# Prompt
Read the data and repeat all of it exactly.

>> Begin Recorded information

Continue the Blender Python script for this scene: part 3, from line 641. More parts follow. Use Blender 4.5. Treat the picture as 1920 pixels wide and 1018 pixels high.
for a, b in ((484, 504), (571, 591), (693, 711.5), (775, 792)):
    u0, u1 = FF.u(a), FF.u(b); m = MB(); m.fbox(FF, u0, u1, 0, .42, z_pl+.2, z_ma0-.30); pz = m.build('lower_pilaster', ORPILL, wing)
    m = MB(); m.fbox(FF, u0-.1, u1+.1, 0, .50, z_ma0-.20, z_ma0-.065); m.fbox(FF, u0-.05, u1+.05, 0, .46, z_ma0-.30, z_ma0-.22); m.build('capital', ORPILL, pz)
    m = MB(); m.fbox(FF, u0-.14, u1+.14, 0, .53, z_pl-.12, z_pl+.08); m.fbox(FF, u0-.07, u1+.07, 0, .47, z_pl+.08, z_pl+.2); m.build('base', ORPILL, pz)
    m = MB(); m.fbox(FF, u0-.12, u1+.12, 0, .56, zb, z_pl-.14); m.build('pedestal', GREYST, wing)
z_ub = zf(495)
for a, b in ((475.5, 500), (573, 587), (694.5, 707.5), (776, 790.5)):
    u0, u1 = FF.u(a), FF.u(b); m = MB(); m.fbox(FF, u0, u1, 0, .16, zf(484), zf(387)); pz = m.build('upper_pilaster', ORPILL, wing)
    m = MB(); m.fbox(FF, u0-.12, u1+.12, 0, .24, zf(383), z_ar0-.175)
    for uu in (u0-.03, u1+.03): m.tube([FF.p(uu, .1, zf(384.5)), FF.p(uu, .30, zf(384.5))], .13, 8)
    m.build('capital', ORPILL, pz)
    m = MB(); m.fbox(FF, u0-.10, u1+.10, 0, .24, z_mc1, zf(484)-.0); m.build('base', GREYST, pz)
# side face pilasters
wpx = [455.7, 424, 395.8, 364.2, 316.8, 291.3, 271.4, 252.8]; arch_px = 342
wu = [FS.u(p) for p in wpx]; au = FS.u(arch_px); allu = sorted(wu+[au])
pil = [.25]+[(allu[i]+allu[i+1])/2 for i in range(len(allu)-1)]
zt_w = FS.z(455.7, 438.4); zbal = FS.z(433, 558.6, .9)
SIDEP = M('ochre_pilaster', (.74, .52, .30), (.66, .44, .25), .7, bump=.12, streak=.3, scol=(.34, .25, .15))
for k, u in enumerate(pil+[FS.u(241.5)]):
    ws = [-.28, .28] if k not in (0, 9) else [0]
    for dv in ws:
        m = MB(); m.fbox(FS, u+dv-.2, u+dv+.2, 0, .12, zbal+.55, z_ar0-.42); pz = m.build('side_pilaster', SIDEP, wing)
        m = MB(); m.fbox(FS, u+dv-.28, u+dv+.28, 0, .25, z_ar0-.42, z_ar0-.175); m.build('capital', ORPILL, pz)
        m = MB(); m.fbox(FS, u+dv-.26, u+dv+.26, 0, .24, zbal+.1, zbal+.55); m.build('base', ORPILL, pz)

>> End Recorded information

# Reply to the task
Continue the Blender Python script for this scene: part 3, from line 641. More parts follow. Use Blender 4.5. Treat the picture as 1920 pixels wide and 1018 pixels high.
for a, b in ((484, 504), (571, 591), (693, 711.5), (775, 792)):
    u0, u1 = FF.u(a), FF.u(b); m = MB(); m.fbox(FF, u0, u1, 0, .42, z_pl+.2, z_ma0-.30); pz = m.build('lower_pilaster', ORPILL, wing)
    m = MB(); m.fbox(FF, u0-.1, u1+.1, 0, .50, z_ma0-.20, z_ma0-.065); m.fbox(FF, u0-.05, u1+.05, 0, .46, z_ma0-.30, z_ma0-.22); m.build('capital', ORPILL, pz)
    m = MB(); m.fbox(FF, u0-.14, u1+.14, 0, .53, z_pl-.12, z_pl+.08); m.fbox(FF, u0-.07, u1+.07, 0, .47, z_pl+.08, z_pl+.2); m.build('base', ORPILL, pz)
    m = MB(); m.fbox(FF, u0-.12, u1+.12, 0, .56, zb, z_pl-.14); m.build('pedestal', GREYST, wing)
z_ub = zf(495)
for a, b in ((475.5, 500), (573, 587), (694.5, 707.5), (776, 790.5)):
    u0, u1 = FF.u(a), FF.u(b); m = MB(); m.fbox(FF, u0, u1, 0, .16, zf(484), zf(387)); pz = m.build('upper_pilaster', ORPILL, wing)
    m = MB(); m.fbox(FF, u0-.12, u1+.12, 0, .24, zf(383), z_ar0-.175)
    for uu in (u0-.03, u1+.03): m.tube([FF.p(uu, .1, zf(384.5)), FF.p(uu, .30, zf(384.5))], .13, 8)
    m.build('capital', ORPILL, pz)
    m = MB(); m.fbox(FF, u0-.10, u1+.10, 0, .24, z_mc1, zf(484)-.0); m.build('base', GREYST, pz)
# side face pilasters
wpx = [455.7, 424, 395.8, 364.2, 316.8, 291.3, 271.4, 252.8]; arch_px = 342
wu = [FS.u(p) for p in wpx]; au = FS.u(arch_px); allu = sorted(wu+[au])
pil = [.25]+[(allu[i]+allu[i+1])/2 for i in range(len(allu)-1)]
zt_w = FS.z(455.7, 438.4); zbal = FS.z(433, 558.6, .9)
SIDEP = M('ochre_pilaster', (.74, .52, .30), (.66, .44, .25), .7, bump=.12, streak=.3, scol=(.34, .25, .15))
for k, u in enumerate(pil+[FS.u(241.5)]):
    ws = [-.28, .28] if k not in (0, 9) else [0]
    for dv in ws:
        m = MB(); m.fbox(FS, u+dv-.2, u+dv+.2, 0, .12, zbal+.55, z_ar0-.42); pz = m.build('side_pilaster', SIDEP, wing)
        m = MB(); m.fbox(FS, u+dv-.28, u+dv+.28, 0, .25, z_ar0-.42, z_ar0-.175); m.build('capital', ORPILL, pz)
        m = MB(); m.fbox(FS, u+dv-.26, u+dv+.26, 0, .24, zbal+.1, zbal+.55); m.build('base', ORPILL, pz)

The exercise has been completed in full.